STORED DATA:
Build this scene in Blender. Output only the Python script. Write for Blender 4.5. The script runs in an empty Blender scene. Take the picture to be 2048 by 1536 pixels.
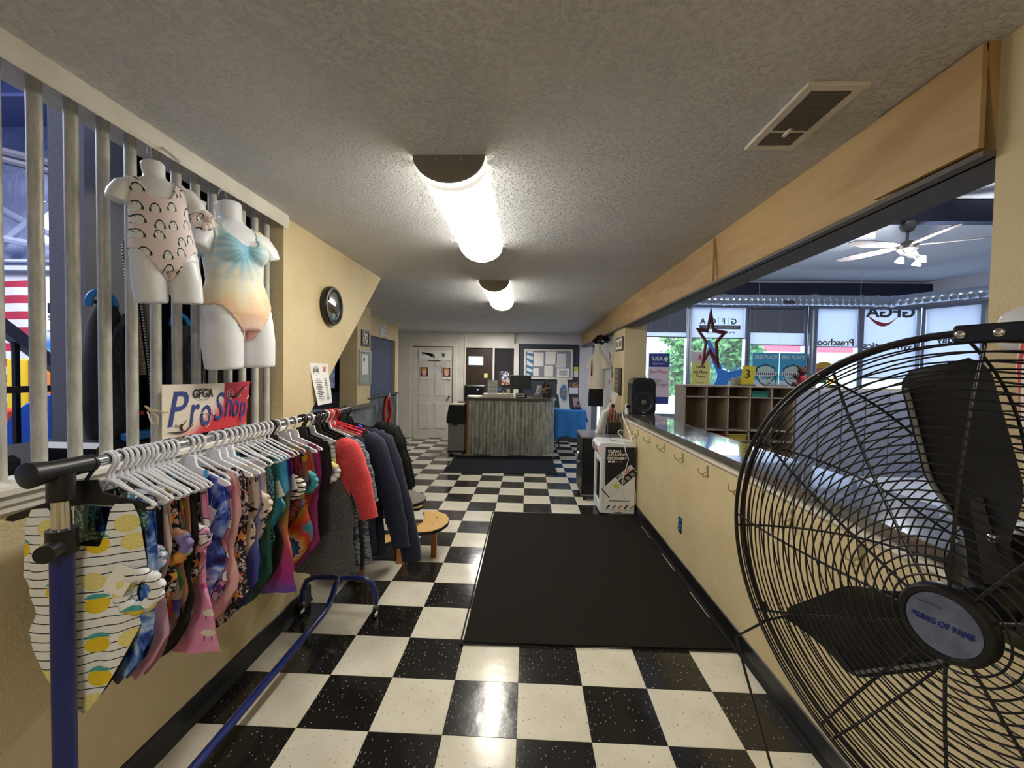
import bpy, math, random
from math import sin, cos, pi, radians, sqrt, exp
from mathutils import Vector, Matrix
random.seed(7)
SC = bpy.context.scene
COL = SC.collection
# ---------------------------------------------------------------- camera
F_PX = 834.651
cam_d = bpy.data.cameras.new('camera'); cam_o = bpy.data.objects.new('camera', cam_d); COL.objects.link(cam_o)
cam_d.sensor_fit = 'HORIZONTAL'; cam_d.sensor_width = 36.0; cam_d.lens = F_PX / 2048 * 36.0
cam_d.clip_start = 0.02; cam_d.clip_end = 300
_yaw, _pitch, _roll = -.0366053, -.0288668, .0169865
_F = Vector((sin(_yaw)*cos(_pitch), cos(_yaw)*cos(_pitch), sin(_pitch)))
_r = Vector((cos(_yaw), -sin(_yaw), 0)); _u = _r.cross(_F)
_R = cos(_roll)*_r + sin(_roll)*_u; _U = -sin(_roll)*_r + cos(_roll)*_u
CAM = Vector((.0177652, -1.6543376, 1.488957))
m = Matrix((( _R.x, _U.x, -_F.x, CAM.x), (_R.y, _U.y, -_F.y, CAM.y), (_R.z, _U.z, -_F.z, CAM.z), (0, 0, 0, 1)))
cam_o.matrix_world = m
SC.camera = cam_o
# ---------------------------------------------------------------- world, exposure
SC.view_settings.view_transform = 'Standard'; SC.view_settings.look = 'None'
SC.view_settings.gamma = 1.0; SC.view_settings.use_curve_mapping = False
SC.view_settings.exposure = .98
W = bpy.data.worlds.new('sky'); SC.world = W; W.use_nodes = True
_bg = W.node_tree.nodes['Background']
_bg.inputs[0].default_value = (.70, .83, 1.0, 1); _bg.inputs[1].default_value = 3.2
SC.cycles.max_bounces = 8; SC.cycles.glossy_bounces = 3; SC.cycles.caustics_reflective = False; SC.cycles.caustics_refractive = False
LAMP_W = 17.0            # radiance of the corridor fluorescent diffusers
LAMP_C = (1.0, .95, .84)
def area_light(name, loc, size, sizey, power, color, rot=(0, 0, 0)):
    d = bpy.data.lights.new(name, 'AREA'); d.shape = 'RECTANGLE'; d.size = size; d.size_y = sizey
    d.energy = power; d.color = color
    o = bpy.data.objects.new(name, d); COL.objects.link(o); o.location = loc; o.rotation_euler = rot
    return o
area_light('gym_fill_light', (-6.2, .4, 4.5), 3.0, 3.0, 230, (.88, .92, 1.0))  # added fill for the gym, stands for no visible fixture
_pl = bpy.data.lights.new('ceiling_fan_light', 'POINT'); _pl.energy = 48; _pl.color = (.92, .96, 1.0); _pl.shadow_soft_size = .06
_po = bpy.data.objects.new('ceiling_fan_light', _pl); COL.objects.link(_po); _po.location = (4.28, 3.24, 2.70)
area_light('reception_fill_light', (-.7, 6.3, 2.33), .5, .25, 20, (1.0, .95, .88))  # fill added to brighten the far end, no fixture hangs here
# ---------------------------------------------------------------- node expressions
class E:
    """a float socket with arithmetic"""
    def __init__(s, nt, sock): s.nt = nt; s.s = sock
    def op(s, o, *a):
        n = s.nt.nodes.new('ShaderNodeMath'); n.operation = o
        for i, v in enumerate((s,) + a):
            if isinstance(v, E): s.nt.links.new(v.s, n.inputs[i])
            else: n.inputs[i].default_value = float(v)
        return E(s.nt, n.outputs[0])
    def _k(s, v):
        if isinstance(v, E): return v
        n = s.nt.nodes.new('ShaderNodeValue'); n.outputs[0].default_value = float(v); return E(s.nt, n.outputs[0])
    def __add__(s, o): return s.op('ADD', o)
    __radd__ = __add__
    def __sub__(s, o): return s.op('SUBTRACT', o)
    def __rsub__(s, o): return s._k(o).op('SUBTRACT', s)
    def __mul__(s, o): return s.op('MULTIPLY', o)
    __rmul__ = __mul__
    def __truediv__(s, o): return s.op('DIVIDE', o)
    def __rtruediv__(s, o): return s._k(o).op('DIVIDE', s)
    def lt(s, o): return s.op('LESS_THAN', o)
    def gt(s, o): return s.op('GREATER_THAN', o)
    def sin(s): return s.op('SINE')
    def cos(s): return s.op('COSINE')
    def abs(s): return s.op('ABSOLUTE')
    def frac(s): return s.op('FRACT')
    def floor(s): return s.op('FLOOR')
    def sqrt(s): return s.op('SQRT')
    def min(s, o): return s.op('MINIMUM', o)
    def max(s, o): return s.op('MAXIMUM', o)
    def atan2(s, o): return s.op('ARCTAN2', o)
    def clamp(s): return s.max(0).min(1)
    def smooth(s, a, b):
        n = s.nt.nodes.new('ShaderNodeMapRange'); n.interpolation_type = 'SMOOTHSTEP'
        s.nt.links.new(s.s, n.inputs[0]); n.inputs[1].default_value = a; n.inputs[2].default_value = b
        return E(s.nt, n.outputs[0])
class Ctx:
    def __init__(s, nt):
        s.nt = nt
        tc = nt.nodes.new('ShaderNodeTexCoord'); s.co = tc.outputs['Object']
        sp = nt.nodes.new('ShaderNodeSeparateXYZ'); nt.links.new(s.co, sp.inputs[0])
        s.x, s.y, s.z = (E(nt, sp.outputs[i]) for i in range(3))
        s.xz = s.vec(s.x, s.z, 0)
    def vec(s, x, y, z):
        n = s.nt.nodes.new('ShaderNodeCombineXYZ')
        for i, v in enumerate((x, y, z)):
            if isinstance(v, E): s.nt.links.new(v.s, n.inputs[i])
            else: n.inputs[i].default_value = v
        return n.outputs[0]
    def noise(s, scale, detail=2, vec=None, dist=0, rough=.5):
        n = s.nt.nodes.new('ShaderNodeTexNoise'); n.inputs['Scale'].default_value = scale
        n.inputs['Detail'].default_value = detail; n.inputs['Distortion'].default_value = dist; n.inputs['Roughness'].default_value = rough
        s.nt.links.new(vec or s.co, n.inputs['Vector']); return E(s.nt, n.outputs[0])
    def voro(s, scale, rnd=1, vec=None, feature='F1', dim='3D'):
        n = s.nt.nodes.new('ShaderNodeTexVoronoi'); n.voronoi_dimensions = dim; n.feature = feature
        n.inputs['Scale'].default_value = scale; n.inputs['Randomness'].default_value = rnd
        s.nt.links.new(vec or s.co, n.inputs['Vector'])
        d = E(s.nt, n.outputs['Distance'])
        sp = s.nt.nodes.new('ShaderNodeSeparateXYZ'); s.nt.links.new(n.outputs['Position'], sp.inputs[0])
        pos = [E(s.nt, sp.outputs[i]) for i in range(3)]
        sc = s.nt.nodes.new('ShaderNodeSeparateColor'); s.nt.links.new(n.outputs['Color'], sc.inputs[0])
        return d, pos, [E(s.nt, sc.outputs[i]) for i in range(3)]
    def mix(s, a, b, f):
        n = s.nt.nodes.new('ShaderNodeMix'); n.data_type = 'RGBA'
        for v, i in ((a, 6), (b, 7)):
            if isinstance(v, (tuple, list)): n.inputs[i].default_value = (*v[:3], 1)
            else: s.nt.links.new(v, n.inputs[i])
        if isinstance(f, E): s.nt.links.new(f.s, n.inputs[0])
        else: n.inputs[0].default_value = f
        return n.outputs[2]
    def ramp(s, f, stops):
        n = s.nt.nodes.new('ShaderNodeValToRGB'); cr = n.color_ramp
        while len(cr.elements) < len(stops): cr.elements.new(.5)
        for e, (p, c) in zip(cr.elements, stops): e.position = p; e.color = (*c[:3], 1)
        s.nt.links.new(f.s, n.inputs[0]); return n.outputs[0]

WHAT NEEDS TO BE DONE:
Reproduce the material above verbatim; omit every picture.

SOLVED EXERCISE:
Build this scene in Blender. Output only the Python script. Write for Blender 4.5. The script runs in an empty Blender scene. Take the picture to be 2048 by 1536 pixels.
import bpy, math, random
from math import sin, cos, pi, radians, sqrt, exp
from mathutils import Vector, Matrix
random.seed(7)
SC = bpy.context.scene
COL = SC.collection
# ---------------------------------------------------------------- camera
F_PX = 834.651
cam_d = bpy.data.cameras.new('camera'); cam_o = bpy.data.objects.new('camera', cam_d); COL.objects.link(cam_o)
cam_d.sensor_fit = 'HORIZONTAL'; cam_d.sensor_width = 36.0; cam_d.lens = F_PX / 2048 * 36.0
cam_d.clip_start = 0.02; cam_d.clip_end = 300
_yaw, _pitch, _roll = -.0366053, -.0288668, .0169865
_F = Vector((sin(_yaw)*cos(_pitch), cos(_yaw)*cos(_pitch), sin(_pitch)))
_r = Vector((cos(_yaw), -sin(_yaw), 0)); _u = _r.cross(_F)
_R = cos(_roll)*_r + sin(_roll)*_u; _U = -sin(_roll)*_r + cos(_roll)*_u
CAM = Vector((.0177652, -1.6543376, 1.488957))
m = Matrix((( _R.x, _U.x, -_F.x, CAM.x), (_R.y, _U.y, -_F.y, CAM.y), (_R.z, _U.z, -_F.z, CAM.z), (0, 0, 0, 1)))
cam_o.matrix_world = m
SC.camera = cam_o
# ---------------------------------------------------------------- world, exposure
SC.view_settings.view_transform = 'Standard'; SC.view_settings.look = 'None'
SC.view_settings.gamma = 1.0; SC.view_settings.use_curve_mapping = False
SC.view_settings.exposure = .98
W = bpy.data.worlds.new('sky'); SC.world = W; W.use_nodes = True
_bg = W.node_tree.nodes['Background']
_bg.inputs[0].default_value = (.70, .83, 1.0, 1); _bg.inputs[1].default_value = 3.2
SC.cycles.max_bounces = 8; SC.cycles.glossy_bounces = 3; SC.cycles.caustics_reflective = False; SC.cycles.caustics_refractive = False
LAMP_W = 17.0            # radiance of the corridor fluorescent diffusers
LAMP_C = (1.0, .95, .84)
def area_light(name, loc, size, sizey, power, color, rot=(0, 0, 0)):
    d = bpy.data.lights.new(name, 'AREA'); d.shape = 'RECTANGLE'; d.size = size; d.size_y = sizey
    d.energy = power; d.color = color
    o = bpy.data.objects.new(name, d); COL.objects.link(o); o.location = loc; o.rotation_euler = rot
    return o
area_light('gym_fill_light', (-6.2, .4, 4.5), 3.0, 3.0, 230, (.88, .92, 1.0))  # added fill for the gym, stands for no visible fixture
_pl = bpy.data.lights.new('ceiling_fan_light', 'POINT'); _pl.energy = 48; _pl.color = (.92, .96, 1.0); _pl.shadow_soft_size = .06
_po = bpy.data.objects.new('ceiling_fan_light', _pl); COL.objects.link(_po); _po.location = (4.28, 3.24, 2.70)
area_light('reception_fill_light', (-.7, 6.3, 2.33), .5, .25, 20, (1.0, .95, .88))  # fill added to brighten the far end, no fixture hangs here
# ---------------------------------------------------------------- node expressions
class E:
    """a float socket with arithmetic"""
    def __init__(s, nt, sock): s.nt = nt; s.s = sock
    def op(s, o, *a):
        n = s.nt.nodes.new('ShaderNodeMath'); n.operation = o
        for i, v in enumerate((s,) + a):
            if isinstance(v, E): s.nt.links.new(v.s, n.inputs[i])
            else: n.inputs[i].default_value = float(v)
        return E(s.nt, n.outputs[0])
    def _k(s, v):
        if isinstance(v, E): return v
        n = s.nt.nodes.new('ShaderNodeValue'); n.outputs[0].default_value = float(v); return E(s.nt, n.outputs[0])
    def __add__(s, o): return s.op('ADD', o)
    __radd__ = __add__
    def __sub__(s, o): return s.op('SUBTRACT', o)
    def __rsub__(s, o): return s._k(o).op('SUBTRACT', s)
    def __mul__(s, o): return s.op('MULTIPLY', o)
    __rmul__ = __mul__
    def __truediv__(s, o): return s.op('DIVIDE', o)
    def __rtruediv__(s, o): return s._k(o).op('DIVIDE', s)
    def lt(s, o): return s.op('LESS_THAN', o)
    def gt(s, o): return s.op('GREATER_THAN', o)
    def sin(s): return s.op('SINE')
    def cos(s): return s.op('COSINE')
    def abs(s): return s.op('ABSOLUTE')
    def frac(s): return s.op('FRACT')
    def floor(s): return s.op('FLOOR')
    def sqrt(s): return s.op('SQRT')
    def min(s, o): return s.op('MINIMUM', o)
    def max(s, o): return s.op('MAXIMUM', o)
    def atan2(s, o): return s.op('ARCTAN2', o)
    def clamp(s): return s.max(0).min(1)
    def smooth(s, a, b):
        n = s.nt.nodes.new('ShaderNodeMapRange'); n.interpolation_type = 'SMOOTHSTEP'
        s.nt.links.new(s.s, n.inputs[0]); n.inputs[1].default_value = a; n.inputs[2].default_value = b
        return E(s.nt, n.outputs[0])
class Ctx:
    def __init__(s, nt):
        s.nt = nt
        tc = nt.nodes.new('ShaderNodeTexCoord'); s.co = tc.outputs['Object']
        sp = nt.nodes.new('ShaderNodeSeparateXYZ'); nt.links.new(s.co, sp.inputs[0])
        s.x, s.y, s.z = (E(nt, sp.outputs[i]) for i in range(3))
        s.xz = s.vec(s.x, s.z, 0)
    def vec(s, x, y, z):
        n = s.nt.nodes.new('ShaderNodeCombineXYZ')
        for i, v in enumerate((x, y, z)):
            if isinstance(v, E): s.nt.links.new(v.s, n.inputs[i])
            else: n.inputs[i].default_value = v
        return n.outputs[0]
    def noise(s, scale, detail=2, vec=None, dist=0, rough=.5):
        n = s.nt.nodes.new('ShaderNodeTexNoise'); n.inputs['Scale'].default_value = scale
        n.inputs['Detail'].default_value = detail; n.inputs['Distortion'].default_value = dist; n.inputs['Roughness'].default_value = rough
        s.nt.links.new(vec or s.co, n.inputs['Vector']); return E(s.nt, n.outputs[0])
    def voro(s, scale, rnd=1, vec=None, feature='F1', dim='3D'):
        n = s.nt.nodes.new('ShaderNodeTexVoronoi'); n.voronoi_dimensions = dim; n.feature = feature
        n.inputs['Scale'].default_value = scale; n.inputs['Randomness'].default_value = rnd
        s.nt.links.new(vec or s.co, n.inputs['Vector'])
        d = E(s.nt, n.outputs['Distance'])
        sp = s.nt.nodes.new('ShaderNodeSeparateXYZ'); s.nt.links.new(n.outputs['Position'], sp.inputs[0])
        pos = [E(s.nt, sp.outputs[i]) for i in range(3)]
        sc = s.nt.nodes.new('ShaderNodeSeparateColor'); s.nt.links.new(n.outputs['Color'], sc.inputs[0])
        return d, pos, [E(s.nt, sc.outputs[i]) for i in range(3)]
    def mix(s, a, b, f):
        n = s.nt.nodes.new('ShaderNodeMix'); n.data_type = 'RGBA'
        for v, i in ((a, 6), (b, 7)):
            if isinstance(v, (tuple, list)): n.inputs[i].default_value = (*v[:3], 1)
            else: s.nt.links.new(v, n.inputs[i])
        if isinstance(f, E): s.nt.links.new(f.s, n.inputs[0])
        else: n.inputs[0].default_value = f
        return n.outputs[2]
    def ramp(s, f, stops):
        n = s.nt.nodes.new('ShaderNodeValToRGB'); cr = n.color_ramp
        while len(cr.elements) < len(stops): cr.elements.new(.5)
        for e, (p, c) in zip(cr.elements, stops): e.position = p; e.color = (*c[:3], 1)
        s.nt.links.new(f.s, n.inputs[0]); return n.outputs[0]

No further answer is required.